Quantum Computing and Neuromorphic Computing for Safe, Reliable, and explainable Multi-Agent Reinforcement Learning: Optimal Control in Autonomous Robotics
This research addresses safety and reliability challenges in autonomous robotics for applications like multi-agent systems, but it appears incremental as it combines existing technologies without new paradigms.
This paper tackled the problem of optimizing behavior in autonomous robotics using Multi-Agent Reinforcement Learning (MARL) by integrating Quantum Computing and Neuromorphic Computing, with the result being a potential enhancement in safety, reliability, and explainability, though no concrete numbers were provided.

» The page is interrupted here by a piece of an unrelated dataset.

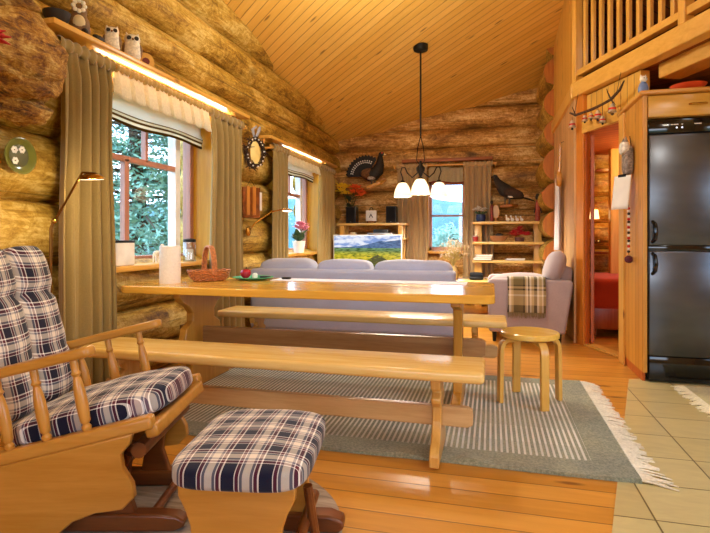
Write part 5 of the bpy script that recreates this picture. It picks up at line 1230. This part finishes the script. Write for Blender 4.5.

This paper investigates the utilization of Quantum Computing and Neuromorphic Computing for Safe, Reliable, and Explainable Multi_Agent Reinforcement Learning (MARL) in the context of optimal control in autonomous robotics. The objective was to address the challenges of optimizing the behavior of autonomous agents while ensuring safety, reliability, and explainability. Quantum Computing techniques, including Quantum Approximate Optimization Algorithm (QAOA), were employed to efficiently explore large solution spaces and find approximate solutions to complex MARL problems. Neuromorphic Computing, inspired by the architecture of the human brain, provided parallel and distributed processing capabilities, which were leveraged to develop intelligent and adaptive systems. The combination of these technologies held the potential to enhance the safety, reliability, and explainability of MARL in autonomous robotics. This research contributed to the advancement of autonomous robotics by exploring cutting-edge technologies and their applications in multi-agent systems. Codes and data are available.